Lunch, with a generous helping of recess
BOSTON
Is there some reason, Marc Crail wonders, why middle-school-age kids couldn't have some fun during their lunch period?
While many middle schools treat lunch period much the way a high school would, some schools are working harder to offer younger kids more age-appropriate activities - and to let them have a good time.
Middle-school students "may look pretty grown up, but on the inside they crave some of the same things third- and fourth-graders want," says Dr. Crail, superintendent of Kent city schools in Ohio. That includes a lot of physical activity and a chance to enjoy free time.

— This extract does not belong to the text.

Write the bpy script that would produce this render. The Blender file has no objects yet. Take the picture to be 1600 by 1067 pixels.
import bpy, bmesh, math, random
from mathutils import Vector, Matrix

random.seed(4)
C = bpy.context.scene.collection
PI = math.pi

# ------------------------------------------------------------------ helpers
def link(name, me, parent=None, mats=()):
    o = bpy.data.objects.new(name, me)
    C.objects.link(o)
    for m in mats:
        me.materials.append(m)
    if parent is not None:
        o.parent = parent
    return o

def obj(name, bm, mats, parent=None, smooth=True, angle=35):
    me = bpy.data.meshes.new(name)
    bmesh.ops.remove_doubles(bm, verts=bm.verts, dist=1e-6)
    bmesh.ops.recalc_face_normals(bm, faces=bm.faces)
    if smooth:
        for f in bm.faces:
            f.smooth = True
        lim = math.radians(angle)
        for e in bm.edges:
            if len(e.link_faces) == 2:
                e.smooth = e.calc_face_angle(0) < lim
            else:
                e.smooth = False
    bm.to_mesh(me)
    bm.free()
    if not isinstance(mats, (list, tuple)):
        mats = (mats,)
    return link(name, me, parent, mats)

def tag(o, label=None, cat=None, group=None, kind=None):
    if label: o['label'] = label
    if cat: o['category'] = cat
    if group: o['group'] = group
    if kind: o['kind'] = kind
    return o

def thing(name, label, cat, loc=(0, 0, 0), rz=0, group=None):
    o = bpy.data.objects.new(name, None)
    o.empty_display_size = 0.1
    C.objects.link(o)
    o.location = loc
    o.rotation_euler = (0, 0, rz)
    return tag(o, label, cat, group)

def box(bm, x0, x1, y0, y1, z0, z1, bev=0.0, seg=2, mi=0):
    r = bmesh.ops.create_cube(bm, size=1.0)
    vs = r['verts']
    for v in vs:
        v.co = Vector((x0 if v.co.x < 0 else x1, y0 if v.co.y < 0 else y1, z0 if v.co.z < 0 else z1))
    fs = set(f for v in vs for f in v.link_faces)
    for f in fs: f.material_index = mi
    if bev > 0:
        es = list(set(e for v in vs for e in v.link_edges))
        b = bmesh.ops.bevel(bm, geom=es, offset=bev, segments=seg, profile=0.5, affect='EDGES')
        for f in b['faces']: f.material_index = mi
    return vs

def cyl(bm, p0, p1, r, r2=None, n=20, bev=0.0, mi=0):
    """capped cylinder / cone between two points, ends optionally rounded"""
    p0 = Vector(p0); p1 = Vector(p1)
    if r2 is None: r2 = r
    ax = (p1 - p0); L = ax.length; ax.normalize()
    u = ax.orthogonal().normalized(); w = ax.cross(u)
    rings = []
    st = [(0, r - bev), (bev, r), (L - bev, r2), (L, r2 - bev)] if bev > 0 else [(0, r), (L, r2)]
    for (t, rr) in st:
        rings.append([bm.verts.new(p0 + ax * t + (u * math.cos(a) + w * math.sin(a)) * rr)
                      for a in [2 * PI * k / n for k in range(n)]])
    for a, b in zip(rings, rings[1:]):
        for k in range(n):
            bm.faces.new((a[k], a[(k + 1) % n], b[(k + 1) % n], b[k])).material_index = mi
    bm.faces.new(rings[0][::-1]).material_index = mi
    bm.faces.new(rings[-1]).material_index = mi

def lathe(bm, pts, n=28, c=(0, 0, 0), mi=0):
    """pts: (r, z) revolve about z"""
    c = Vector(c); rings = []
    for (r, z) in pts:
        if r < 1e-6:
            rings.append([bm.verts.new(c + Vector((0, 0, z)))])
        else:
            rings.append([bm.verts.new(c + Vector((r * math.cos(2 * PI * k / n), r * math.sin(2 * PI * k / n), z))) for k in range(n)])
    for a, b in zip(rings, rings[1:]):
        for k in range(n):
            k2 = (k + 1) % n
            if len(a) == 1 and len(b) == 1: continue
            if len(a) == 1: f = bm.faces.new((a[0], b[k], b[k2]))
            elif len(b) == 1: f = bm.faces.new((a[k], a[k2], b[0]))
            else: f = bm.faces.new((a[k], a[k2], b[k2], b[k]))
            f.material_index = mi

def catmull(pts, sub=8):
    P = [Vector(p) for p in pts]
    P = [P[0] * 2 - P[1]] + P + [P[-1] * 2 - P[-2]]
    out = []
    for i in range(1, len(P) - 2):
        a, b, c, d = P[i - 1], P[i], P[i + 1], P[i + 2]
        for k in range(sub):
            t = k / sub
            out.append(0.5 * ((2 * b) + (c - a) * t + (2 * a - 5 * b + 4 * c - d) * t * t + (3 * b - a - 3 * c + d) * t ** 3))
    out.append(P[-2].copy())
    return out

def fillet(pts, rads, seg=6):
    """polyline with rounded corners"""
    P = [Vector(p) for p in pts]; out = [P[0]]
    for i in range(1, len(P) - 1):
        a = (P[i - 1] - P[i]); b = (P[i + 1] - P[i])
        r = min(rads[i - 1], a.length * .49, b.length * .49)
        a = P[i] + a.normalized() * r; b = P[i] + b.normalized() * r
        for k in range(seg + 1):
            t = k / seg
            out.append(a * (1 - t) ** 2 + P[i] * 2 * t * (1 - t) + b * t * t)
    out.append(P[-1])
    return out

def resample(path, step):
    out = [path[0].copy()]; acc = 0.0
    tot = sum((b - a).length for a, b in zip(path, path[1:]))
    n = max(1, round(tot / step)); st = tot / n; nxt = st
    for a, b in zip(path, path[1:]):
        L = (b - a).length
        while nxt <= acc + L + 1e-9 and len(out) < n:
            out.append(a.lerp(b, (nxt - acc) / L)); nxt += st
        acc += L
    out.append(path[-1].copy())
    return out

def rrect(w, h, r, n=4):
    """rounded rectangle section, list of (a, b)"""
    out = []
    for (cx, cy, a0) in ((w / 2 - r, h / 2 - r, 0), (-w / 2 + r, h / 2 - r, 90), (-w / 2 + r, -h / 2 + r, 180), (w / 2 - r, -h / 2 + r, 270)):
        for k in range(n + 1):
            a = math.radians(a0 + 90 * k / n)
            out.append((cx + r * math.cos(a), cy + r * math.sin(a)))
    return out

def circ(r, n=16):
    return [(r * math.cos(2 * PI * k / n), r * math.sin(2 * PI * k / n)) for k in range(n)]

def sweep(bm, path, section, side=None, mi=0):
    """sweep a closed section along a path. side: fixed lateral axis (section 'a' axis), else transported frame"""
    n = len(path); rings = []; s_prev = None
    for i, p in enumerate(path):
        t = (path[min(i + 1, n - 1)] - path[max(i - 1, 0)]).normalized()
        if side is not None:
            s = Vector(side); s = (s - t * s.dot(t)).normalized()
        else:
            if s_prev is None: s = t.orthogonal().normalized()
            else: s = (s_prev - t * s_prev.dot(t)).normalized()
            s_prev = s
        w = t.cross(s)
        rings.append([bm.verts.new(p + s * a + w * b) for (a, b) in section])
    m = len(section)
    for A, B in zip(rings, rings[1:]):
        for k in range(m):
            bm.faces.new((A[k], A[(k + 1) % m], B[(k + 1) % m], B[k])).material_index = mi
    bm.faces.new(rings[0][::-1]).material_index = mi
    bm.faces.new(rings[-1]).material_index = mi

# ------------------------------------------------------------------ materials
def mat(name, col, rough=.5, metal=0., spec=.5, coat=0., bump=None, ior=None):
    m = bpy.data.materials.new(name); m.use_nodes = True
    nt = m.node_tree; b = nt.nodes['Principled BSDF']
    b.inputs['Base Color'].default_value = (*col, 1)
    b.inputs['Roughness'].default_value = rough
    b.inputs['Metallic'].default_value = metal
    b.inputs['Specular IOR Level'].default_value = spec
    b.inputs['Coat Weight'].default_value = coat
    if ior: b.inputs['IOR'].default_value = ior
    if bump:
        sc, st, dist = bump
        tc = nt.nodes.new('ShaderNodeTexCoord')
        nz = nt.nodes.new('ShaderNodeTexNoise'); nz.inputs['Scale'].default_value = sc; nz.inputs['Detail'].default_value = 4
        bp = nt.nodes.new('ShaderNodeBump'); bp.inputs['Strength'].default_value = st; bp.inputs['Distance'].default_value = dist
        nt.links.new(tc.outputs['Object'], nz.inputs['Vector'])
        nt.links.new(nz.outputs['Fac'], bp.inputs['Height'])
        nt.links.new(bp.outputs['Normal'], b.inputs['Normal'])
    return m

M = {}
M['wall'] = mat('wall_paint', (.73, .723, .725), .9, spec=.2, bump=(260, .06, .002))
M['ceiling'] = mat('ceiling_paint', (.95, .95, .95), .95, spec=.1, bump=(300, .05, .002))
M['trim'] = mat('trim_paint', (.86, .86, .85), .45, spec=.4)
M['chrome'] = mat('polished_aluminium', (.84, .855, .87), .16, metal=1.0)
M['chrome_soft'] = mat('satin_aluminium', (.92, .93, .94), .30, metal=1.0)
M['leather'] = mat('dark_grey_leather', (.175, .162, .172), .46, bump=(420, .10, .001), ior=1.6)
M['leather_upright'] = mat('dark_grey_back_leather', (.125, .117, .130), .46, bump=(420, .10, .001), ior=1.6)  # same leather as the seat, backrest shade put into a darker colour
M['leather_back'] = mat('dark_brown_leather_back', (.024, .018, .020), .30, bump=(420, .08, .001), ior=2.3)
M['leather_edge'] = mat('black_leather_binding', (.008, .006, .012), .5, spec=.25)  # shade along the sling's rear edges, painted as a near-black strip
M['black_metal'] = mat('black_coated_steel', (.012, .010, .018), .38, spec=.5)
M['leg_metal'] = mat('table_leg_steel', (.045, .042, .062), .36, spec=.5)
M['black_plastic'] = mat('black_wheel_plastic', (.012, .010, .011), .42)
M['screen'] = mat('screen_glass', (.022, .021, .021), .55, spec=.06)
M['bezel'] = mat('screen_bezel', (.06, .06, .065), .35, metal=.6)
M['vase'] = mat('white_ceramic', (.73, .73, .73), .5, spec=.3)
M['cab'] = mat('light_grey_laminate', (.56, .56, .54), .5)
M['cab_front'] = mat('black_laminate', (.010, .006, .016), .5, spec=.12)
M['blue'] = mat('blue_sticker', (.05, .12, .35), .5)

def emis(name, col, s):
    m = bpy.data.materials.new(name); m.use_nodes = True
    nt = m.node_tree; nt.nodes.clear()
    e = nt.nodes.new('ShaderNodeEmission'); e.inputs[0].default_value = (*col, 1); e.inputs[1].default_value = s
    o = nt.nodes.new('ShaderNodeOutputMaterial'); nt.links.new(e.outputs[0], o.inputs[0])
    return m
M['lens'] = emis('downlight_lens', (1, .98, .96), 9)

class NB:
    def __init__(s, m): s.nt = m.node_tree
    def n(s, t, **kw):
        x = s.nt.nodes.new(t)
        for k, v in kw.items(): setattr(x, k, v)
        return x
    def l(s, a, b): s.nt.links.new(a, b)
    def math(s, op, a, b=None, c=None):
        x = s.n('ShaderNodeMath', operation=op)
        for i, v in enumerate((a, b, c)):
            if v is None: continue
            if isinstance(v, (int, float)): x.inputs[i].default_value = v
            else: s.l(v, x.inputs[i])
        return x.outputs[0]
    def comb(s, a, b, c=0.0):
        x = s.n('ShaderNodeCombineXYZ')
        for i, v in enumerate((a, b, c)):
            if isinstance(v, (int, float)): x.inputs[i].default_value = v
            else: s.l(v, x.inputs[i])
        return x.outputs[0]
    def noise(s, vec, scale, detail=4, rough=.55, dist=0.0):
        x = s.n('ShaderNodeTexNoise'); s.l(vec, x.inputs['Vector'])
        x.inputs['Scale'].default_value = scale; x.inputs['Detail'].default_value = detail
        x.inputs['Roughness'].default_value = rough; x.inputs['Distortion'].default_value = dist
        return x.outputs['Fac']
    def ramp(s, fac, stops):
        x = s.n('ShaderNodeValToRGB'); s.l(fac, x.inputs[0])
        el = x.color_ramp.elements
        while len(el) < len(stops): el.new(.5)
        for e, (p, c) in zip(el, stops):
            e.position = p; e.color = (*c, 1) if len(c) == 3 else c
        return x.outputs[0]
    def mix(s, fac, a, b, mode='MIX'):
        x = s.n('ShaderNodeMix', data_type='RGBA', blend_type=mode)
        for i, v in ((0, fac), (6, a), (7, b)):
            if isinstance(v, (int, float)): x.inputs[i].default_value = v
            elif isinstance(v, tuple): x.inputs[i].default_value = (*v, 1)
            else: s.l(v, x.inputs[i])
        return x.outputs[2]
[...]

That's why the Grade 6 to 8 Stanton Middle School in Kent includes recess as part of its lunch period. Students who want more activity can play intramural sports, while those who prefer can stay in the newly designed cafeteria and talk or play at the small four- and six-seat tables.
"We moved away from prison-style tables to make it feel more like a restaurant or dinner at home," explains Crail. "We wanted to avoid an institutional feel."
At the A. I. Root Middle School in Medina, Ohio, kids can participate in sports outside or play board games inside during lunch. They're also free to play songs from a juke box, or even to perform on the stage built into the school's new 'cafetorium' - a combination cafeteria and auditorium. The facility allows the school to turn lunch time into an informal mix of lunch, recess, and assembly.
But the idea is simple, says Tom McKenna, principal of the Grades 6 to 8 school. "These are kids. Lunch ought to be fun."
Sometimes the period is also informational. "If we have news they need to know, like something about their upcoming trip to Washington, we use the stage to communicate it to them as they eat."
But more often, he says, the kids like to be on the stage themselves.
"They love to lip-synch," McKenna says.
One problem McKenna claims he never has is finding teacher volunteers willing to use their lunch hours to participate in sports and games with the students.
"The teachers love playing basketball and having fun with them," he says.
Of course, all of this doesn't leave a lot of time for eating, but as Crail points out, younger students don't need a lot of time for that. "Kids eat in 10 minutes," he says. "If you keep them sitting after that, the food starts flying."